В эту камеру приходили разные люди и быстро обживались в ней, осваивались, успокаивались (если с воли). К сожалению, как уже неоднократно убеждался читатель, меня с годами стала подводить память на имена. И неудобно мне серьезных и уважаемых мной людей вспоминать без имени-отчества. Без фамилий куда ни шло, а без имени-отчества — тяжело. Придется придумывать им для удобства условные имена-отчества.

Так я не помню имени-отчества своего коллеги, литератора Сименса, с которым в камере подружился. Фигура эта в высшей степени любопытная.

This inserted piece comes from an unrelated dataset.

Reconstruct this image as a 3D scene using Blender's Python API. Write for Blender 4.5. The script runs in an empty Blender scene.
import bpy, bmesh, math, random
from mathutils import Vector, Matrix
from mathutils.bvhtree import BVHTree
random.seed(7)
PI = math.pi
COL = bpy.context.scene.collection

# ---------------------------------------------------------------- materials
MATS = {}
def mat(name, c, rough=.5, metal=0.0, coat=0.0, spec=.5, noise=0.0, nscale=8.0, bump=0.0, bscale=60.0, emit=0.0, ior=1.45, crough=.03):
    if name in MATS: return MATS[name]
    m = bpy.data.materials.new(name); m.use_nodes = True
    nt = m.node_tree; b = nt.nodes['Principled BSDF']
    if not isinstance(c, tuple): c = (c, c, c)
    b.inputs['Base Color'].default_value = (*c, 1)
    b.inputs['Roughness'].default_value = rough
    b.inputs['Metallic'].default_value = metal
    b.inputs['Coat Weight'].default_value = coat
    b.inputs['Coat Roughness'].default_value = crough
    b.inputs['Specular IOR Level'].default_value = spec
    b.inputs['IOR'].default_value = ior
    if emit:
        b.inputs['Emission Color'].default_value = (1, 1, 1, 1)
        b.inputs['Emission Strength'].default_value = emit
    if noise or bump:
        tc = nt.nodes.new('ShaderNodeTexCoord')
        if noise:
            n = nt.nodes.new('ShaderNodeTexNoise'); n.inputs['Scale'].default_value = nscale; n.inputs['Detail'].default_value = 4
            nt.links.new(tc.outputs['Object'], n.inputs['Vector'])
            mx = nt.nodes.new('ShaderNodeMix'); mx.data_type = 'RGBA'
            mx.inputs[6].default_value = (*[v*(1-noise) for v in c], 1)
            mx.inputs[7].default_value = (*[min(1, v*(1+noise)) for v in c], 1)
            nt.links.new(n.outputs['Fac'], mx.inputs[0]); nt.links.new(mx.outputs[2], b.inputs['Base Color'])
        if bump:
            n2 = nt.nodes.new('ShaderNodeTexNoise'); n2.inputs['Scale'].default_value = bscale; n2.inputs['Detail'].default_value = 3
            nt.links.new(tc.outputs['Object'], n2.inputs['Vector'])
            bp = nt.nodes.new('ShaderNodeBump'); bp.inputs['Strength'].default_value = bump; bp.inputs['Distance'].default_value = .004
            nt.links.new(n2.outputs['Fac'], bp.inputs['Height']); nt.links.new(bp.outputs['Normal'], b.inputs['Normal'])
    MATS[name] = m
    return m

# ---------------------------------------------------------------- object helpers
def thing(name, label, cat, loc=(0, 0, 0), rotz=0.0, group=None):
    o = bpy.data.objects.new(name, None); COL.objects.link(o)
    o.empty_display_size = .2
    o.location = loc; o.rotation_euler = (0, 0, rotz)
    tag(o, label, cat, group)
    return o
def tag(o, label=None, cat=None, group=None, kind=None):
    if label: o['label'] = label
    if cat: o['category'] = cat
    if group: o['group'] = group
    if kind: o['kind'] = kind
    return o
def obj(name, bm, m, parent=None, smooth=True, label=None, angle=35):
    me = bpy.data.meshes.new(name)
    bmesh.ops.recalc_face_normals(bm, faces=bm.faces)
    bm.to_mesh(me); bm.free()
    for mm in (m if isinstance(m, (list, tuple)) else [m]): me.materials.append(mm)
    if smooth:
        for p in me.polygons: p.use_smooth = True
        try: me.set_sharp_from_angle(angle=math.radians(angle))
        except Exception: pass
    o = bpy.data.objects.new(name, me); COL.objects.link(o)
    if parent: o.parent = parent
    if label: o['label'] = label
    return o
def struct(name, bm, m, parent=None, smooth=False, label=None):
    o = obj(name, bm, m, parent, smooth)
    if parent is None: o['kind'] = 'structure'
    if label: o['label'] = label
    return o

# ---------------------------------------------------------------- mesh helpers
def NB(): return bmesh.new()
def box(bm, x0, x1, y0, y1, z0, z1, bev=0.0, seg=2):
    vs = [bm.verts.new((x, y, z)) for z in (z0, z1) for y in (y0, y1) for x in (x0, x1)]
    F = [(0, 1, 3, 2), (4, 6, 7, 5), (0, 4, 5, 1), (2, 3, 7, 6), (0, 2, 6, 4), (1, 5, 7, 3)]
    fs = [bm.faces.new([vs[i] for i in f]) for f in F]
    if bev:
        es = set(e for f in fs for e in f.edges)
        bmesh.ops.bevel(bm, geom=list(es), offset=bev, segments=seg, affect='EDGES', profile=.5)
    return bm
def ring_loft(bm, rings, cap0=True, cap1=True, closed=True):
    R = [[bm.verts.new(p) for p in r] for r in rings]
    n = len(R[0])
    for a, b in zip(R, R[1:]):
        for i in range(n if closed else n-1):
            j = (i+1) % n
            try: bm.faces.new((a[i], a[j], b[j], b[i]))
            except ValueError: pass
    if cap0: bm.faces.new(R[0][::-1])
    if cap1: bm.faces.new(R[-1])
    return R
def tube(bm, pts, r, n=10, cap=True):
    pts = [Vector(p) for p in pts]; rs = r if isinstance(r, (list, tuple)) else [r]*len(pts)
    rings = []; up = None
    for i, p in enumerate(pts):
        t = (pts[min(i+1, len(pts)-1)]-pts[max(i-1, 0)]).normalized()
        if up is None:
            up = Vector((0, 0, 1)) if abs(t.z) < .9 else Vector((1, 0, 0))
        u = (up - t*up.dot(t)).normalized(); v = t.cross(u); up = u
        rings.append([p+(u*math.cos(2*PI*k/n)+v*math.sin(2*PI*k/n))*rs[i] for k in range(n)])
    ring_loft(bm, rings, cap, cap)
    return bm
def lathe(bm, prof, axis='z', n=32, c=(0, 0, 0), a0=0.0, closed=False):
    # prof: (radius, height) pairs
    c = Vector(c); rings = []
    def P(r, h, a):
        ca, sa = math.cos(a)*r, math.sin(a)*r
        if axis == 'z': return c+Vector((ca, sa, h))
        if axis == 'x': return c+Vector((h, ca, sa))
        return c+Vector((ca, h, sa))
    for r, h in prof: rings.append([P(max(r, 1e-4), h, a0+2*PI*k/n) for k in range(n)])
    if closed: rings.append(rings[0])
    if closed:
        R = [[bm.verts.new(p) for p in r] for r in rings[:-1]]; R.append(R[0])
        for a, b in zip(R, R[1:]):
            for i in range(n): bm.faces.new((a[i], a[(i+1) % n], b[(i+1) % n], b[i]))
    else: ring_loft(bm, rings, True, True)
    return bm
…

По происхождению он был швейцарцем, предки которого в незапамятные времена поселились в Одессе. Это сбивало многих с толку. В ордере на арест у этого спонтанного остроумца (потому и сел) в графе «национальность», как по заказу, значилось: «швейцарец (или еврей)». Вот как получается: это я помню, а имя-отчество забыл. Что ж, назову его для удобства Артуром Петровичем. Главной его бедой — на что он мне часто со смехом жаловался — было его спонтанное, а следовательно, неконтролируемое остроумие. Конечно, бедой это было только в специфических условиях сталинщины. Он и в камере острил, и иногда весьма рискованно, но не намеренно, а по ходу разговора. Каждый раз сокрушенно отмечая: «Вот видите!», но продолжая в том же духе. Было ли это опасно? Не знаю. Стукачей как будто в нашей камере не было, но ручаться за это я бы все равно не стал. Слишком велик был риск. И слишком велики возможности следствия — кто-то мог это делать за обещание сохранить жизнь. Да и такой открытый сталинист, как я, тоже мог внушать опасения. На стукача я, конечно, и тогда не был похож, но диалектическая идейность иногда заводила людей очень далеко от морали, совести и их собственной сущности. Я этого избежал, но кто мог знать это наперед? Но, допустим, меня он мог чувствовать лучше, чем других, как более знакомого ему по типу, но ведь в камере были и люди, менее понятные ему, чем я. Все равно он обреченно острил. Он говорил, что самим складом ума в такое трудное время (права «времени», искренне или нет, не ставились под вопрос) осужден на посадку.